The probability of a currency-crisis episode involving a very large depreciation of the nominal exchange rate and extensive depletion of foreign-exchange reserves could climb to about 59 percent by June 2023 from 29 percent in August, economist Ankur Shukla wrote in a note.

Shukla used a currency risk model initially applied to Pakistan but will be expanded to other emerging markets.

“Crop damage and a host of other problems stemming from the disaster all but erase any progress toward stability that came with the IMF’s aid,” Shukla wrote in a note on Tuesday. “Much of the progress toward stabilizing external balances has been undone by the floods.”

The country secured a $1.1 billion loan from the International Monetary Fund in late August to avert an imminent default, but the deadly flooding wrought damages of about $30 billion. Islamabad has made an urgent appeal for debt relief from rich nations.

For returning Finance

Minister Ishaq Dar, who’s a

known advocate of a stronger currency, the rupee will strengthen to its fair value which is below 200 per dollar.

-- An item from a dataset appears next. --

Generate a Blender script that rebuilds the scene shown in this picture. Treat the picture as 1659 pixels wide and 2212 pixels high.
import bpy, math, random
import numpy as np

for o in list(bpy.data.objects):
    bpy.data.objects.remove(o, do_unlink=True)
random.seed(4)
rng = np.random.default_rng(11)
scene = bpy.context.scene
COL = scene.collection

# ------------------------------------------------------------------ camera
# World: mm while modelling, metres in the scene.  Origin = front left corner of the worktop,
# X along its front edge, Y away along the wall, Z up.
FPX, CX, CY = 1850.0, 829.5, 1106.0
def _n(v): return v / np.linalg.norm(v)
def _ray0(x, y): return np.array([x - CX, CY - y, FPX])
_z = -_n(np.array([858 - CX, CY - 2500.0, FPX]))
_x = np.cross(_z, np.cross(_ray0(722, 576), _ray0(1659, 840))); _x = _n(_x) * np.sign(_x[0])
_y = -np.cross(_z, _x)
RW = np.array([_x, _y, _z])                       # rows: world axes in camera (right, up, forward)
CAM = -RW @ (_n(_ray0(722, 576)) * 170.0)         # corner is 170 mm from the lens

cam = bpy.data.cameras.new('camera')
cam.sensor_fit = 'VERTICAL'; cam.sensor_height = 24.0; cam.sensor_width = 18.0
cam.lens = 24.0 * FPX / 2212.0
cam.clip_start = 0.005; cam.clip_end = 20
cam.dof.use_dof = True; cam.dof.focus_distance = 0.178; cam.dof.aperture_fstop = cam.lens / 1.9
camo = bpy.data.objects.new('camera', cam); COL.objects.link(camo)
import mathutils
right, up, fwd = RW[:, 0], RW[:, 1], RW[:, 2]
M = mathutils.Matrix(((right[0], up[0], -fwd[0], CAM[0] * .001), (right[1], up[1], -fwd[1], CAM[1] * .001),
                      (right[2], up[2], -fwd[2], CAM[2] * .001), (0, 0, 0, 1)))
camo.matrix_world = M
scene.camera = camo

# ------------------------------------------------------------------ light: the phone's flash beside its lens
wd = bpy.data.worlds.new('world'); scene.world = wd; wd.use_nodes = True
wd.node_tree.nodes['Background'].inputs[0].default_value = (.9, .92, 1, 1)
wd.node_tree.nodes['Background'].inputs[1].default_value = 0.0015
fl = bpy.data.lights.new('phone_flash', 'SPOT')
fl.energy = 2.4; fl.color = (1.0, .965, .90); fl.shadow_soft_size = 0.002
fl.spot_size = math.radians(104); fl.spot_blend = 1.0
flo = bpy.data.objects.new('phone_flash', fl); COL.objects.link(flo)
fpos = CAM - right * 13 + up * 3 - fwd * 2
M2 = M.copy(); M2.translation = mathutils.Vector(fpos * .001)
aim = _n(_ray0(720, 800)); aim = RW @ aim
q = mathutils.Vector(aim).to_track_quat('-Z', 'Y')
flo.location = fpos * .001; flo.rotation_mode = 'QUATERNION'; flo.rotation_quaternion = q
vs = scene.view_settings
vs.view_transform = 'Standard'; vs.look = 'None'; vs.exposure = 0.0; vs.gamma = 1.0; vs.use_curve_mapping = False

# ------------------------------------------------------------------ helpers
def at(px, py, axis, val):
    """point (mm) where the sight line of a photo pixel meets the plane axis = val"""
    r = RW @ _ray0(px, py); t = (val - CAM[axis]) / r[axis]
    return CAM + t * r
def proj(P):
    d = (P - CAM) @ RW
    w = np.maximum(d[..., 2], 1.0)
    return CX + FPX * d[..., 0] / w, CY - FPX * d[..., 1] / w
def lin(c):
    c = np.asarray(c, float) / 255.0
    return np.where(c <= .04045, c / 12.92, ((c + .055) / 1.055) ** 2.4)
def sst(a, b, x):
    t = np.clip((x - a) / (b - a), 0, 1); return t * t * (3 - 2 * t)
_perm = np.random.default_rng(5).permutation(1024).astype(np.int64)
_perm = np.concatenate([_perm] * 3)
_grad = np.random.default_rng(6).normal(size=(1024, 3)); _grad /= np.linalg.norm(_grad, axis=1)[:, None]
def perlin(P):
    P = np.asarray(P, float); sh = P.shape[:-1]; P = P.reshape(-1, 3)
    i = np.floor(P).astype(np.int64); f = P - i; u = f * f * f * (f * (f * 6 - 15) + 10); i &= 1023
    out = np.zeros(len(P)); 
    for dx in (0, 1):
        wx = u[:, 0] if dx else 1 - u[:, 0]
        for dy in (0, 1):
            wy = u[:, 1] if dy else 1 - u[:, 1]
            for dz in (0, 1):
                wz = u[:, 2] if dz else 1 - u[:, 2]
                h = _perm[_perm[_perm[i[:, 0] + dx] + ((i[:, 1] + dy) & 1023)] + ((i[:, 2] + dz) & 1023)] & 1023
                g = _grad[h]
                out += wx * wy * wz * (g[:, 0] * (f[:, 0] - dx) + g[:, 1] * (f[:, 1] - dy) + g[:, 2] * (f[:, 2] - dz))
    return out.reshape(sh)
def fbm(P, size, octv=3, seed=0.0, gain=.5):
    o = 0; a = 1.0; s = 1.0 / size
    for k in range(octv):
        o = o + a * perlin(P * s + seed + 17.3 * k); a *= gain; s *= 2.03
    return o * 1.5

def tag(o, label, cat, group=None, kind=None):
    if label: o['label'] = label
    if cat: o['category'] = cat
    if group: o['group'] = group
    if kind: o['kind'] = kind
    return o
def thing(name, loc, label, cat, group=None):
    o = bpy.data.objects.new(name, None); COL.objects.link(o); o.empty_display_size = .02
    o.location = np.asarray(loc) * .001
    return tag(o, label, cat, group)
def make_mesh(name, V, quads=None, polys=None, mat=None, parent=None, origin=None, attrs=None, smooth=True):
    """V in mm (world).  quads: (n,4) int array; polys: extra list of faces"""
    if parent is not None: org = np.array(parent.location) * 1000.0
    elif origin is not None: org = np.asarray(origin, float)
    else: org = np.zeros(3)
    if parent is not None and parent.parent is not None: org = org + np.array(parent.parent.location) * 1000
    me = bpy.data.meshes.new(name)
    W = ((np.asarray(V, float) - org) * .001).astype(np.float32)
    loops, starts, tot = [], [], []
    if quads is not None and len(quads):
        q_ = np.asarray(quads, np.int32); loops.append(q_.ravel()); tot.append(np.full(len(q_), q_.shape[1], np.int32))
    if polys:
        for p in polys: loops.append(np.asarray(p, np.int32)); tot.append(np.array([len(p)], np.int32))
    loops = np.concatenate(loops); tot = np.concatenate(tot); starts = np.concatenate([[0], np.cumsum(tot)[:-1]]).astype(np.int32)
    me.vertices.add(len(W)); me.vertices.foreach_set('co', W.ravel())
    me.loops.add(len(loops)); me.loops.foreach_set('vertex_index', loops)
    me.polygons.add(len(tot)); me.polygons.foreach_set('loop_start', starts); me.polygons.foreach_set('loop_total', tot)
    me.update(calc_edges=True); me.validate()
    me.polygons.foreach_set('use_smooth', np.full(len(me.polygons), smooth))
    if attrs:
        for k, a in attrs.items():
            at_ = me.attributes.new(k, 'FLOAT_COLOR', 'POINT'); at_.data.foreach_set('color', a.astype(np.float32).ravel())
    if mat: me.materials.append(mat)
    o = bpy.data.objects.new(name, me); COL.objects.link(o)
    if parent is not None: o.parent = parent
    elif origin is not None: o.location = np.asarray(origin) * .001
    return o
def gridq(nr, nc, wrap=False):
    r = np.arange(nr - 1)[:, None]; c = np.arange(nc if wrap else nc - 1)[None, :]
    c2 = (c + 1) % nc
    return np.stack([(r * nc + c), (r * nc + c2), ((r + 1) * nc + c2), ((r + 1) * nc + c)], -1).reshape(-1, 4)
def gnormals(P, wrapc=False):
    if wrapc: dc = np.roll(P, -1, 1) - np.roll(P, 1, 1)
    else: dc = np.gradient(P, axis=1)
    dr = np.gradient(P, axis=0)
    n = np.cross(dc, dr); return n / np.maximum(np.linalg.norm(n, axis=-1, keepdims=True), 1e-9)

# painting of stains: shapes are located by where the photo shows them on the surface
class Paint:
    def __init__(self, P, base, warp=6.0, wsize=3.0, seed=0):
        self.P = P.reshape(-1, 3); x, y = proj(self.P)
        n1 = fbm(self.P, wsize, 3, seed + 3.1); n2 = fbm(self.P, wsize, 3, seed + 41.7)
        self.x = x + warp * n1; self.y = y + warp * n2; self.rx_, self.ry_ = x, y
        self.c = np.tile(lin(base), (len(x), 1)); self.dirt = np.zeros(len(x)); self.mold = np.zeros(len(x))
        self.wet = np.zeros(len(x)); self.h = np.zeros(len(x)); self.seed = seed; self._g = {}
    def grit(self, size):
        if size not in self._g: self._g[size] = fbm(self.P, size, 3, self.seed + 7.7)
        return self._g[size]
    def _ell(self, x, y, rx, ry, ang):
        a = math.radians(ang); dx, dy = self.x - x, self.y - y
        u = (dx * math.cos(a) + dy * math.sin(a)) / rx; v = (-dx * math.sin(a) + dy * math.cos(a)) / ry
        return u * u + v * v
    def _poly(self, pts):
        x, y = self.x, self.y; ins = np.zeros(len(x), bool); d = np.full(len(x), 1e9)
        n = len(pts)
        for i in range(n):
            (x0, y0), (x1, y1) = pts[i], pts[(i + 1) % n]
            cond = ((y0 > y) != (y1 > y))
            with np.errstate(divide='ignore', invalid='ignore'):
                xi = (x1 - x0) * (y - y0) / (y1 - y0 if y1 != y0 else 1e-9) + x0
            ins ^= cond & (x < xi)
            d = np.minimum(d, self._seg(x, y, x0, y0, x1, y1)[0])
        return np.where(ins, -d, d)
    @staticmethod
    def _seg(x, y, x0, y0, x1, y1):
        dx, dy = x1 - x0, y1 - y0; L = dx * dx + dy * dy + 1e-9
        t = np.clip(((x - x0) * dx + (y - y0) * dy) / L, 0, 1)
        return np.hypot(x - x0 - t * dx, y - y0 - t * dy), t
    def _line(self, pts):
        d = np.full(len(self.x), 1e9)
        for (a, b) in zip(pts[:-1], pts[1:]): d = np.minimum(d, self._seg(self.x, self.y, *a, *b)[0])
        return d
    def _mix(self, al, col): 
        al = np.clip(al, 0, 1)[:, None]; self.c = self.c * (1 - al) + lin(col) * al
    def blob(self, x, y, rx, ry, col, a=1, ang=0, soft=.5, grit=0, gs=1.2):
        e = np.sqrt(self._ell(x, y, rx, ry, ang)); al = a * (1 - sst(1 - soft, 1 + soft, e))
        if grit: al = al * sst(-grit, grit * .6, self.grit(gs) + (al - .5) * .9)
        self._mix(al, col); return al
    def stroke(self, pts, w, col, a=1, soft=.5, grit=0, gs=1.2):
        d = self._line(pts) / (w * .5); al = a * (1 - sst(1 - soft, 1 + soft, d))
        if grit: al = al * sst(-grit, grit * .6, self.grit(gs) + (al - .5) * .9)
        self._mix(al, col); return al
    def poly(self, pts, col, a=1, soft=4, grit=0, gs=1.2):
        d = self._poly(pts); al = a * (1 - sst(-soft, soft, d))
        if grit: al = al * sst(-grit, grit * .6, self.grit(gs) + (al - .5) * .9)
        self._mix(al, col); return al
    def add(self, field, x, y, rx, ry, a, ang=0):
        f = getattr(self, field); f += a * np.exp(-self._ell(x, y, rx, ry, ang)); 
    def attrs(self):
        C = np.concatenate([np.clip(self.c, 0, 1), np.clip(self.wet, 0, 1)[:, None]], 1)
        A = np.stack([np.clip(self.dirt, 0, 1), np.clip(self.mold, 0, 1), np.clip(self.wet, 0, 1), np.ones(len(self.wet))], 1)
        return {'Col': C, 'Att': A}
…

The currency has plunged about 20 percent this year as the nation’s finances worsened. Pakistan’s optimism since the IMF loan has faded, with dollar bonds dropping to a record low.

The nation that has seen swathes of agricultural land and multiple crops damaged is anticipated to spend $3 billion on buying cotton as small factories shut down from a shortage.

The burden comes at a time the nation has restricted imports to reduce its trade deficit.

Floods will widen the current-account deficit because of higher food imports and a hit to exports, said Shukla.